13. La Convention, cependant, est claire en affirmant, dans son article 4.7, que la mesure dans laquelle les pays en développement s’acquitteront effectivement de leurs engagements au titre de la Convention dépendra de l’exécution efficace par les pays développés de leurs propres engagements en ce qui concerne les ressources financières et le transfert de technologie et tiendra pleinement compte du fait que le développement économique et social et l’éradication de la pauvreté sont les priorités premières et essentielles des pays en développement. Par ailleurs, la Convention reconnaît que les émissions par habitant dans les pays en développement sont encore relativement basses et que leur part dans les émissions globales devra encore augmenter pour pouvoir répondre à leurs besoins économiques et sociaux.
14. Depuis le début de la phase pilote, une pression constante a été exercée sur les pays en développement pour les forcer à accepter la nouvelle interprétation du concept d’application conjointe dans le cadre de la Convention. La complexité politique devrait diminuer avec l’intérêt qu’éveille dans certains secteurs des pays en développement la possibilité de disposer de ressources en provenance du mécanisme d’application conjointe.
15. Au Brésil également, certaines entreprises publiques ainsi que le secteur privé (particulièrement en ce qui concerne la foresterie) commencent à subir un harcèlement d’investisseurs internationaux qui proposent de financer des projets par l’intermédiaire du mécanisme d’application conjointe.
16. Au niveau régional, dans le cadre des activités prévues de mise en œuvre du plan d'action de Miami, il y a également une pression des Etats-Unis pour une acceptation généralisée du concept d’application conjointe.
17. Les considérations précédentes soulignent le besoin de définir les paramètres de l’action future du gouvernement brésilien par rapport à ce sujet aussi bien au niveau régional qu’au niveau de la Convention.

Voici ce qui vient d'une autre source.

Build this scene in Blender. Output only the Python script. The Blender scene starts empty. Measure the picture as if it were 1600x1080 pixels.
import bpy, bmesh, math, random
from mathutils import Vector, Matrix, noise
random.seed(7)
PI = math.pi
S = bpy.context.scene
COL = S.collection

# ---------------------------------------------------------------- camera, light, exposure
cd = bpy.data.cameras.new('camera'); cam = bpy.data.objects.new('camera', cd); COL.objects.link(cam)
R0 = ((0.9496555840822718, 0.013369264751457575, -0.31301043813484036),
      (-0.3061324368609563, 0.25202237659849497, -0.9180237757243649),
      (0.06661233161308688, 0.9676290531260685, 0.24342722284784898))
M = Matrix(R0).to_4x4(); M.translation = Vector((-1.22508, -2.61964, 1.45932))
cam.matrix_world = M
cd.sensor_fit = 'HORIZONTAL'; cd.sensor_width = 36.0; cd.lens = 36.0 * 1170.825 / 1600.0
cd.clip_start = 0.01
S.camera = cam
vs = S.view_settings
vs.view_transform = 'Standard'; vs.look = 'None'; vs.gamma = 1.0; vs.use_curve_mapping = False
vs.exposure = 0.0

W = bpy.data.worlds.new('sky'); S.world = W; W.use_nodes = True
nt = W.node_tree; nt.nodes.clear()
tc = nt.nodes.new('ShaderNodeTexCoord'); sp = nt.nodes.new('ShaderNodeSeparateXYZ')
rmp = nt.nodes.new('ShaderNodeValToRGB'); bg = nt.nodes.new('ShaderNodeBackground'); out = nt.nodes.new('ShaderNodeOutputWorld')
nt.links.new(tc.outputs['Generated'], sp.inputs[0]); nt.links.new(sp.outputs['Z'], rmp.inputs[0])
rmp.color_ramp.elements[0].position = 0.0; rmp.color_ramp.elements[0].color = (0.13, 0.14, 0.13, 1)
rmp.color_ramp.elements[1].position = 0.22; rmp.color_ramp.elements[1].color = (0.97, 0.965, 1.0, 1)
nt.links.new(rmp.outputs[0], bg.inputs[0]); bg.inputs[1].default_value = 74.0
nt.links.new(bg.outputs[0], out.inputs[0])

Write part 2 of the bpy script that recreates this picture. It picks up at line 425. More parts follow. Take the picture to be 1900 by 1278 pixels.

18. Cette position devra tenir compte, entre autres, des aspects suivants:
a) le concept d’application conjointe a été conçu, à l'origine, comme un moyen de coopération entre les pays développés. Cependant, pour l’instant nous n’avons pas connaissance de projets mis en oeuvre entre deux pays développés ;
b) la phase pilote étant encore à son début, il existe peu d'informations disponibles sur l'impact et la portée des projets d’application conjointe dans les pays en développement ;
c) l’application conjointe peut introduire un élément d'iniquité dans le combat contre les changements climatiques, dans la mesure où elle transfère vers les pays en développement la responsabilité d'adopter des mesures qui, dans la pratique, permettent l'augmentation des émissions dans les pays développés ;
d) l’application conjointe peut impliquer l'immobilisation pendant une longue période du patrimoine environnemental des pays en développement, particulièrement de leurs régions de forêts ;
e) l’argument selon lequel l’adoption de mesures de réduction d’émissions et de développement des puits de gaz serait plus efficace et moins coûteux dans les pays en développement n’est pas nécessairement vrai et manque de fondement scientifique ;
f) même si l’argument ci-dessus était vrai, la coopération pour l’adoption de mesures de réductions d’émissions par les pays en développement ne devrait pas nécessairement être conduite dans le cadre de l’application conjointe ;
g) les pays développés continueraient certainement à faire pression pour que les activités d’application conjointe incorporent un “régime de crédits” les exonérant partiellement de leurs obligations dans le cadre de la Convention ;
h) il existe le risque évident que l’application conjointe puisse se substituer, dans la Convention, aux engagements pris par les pays développés de venir en aide aux pays en développement avec des ressources financières et les technologies adéquates ;
i) les organisations non gouvernementales impliquées sur les questions environnementales sont, pour la plupart, contraires à l’application conjointe ;
j) au Brésil, les secteurs qui seraient potentiellement les plus intéressés de recevoir des fonds externes issus de projets d’application conjointe seraient ceux du reboisement industriel et de l’agro-industrie de la canne à sucre. Cependant, il est impossible de prévoir l’importance et le volume des ressources qui pourraient être mis à disposition dans le cadre de projets d’application conjointe ;
l) le Brésil serait, en principe, intéressé par des projets visant la conservation de l’énergie, en particulier dans le secteur du pétrole. Cependant, il n’y a aucune garantie que les pays développés investissent les sommes importantes nécessaires pour répondre aux besoins du cas brésilien ;
m) étant donné que la matrice énergétique brésilienne est propre (sources d’énergie renouvelables et non polluantes), les investisseurs étrangers devraient s’intéresser davantage à développer des projets d’application conjointe visant la protection des puits (forêts tropicales).
19. Face à ces considérations, nos directives sont les suivantes :
i) maintenir, dans le cadre de la Convention, notre opposition de principe à ce que les activités d’application conjointe entre les pays développés et les pays en développement puissent gérer des crédits par lesquels les pays développés pourraient compenser le non-respect de leurs engagements conventionnels chiffrés relatifs à la réduction du niveau actuel des émissions de gaz à effet de serre sur leur territoire ;
ii) maintenir la même position dans le cadre des initiatives qui découlent du plan d’action de Miami.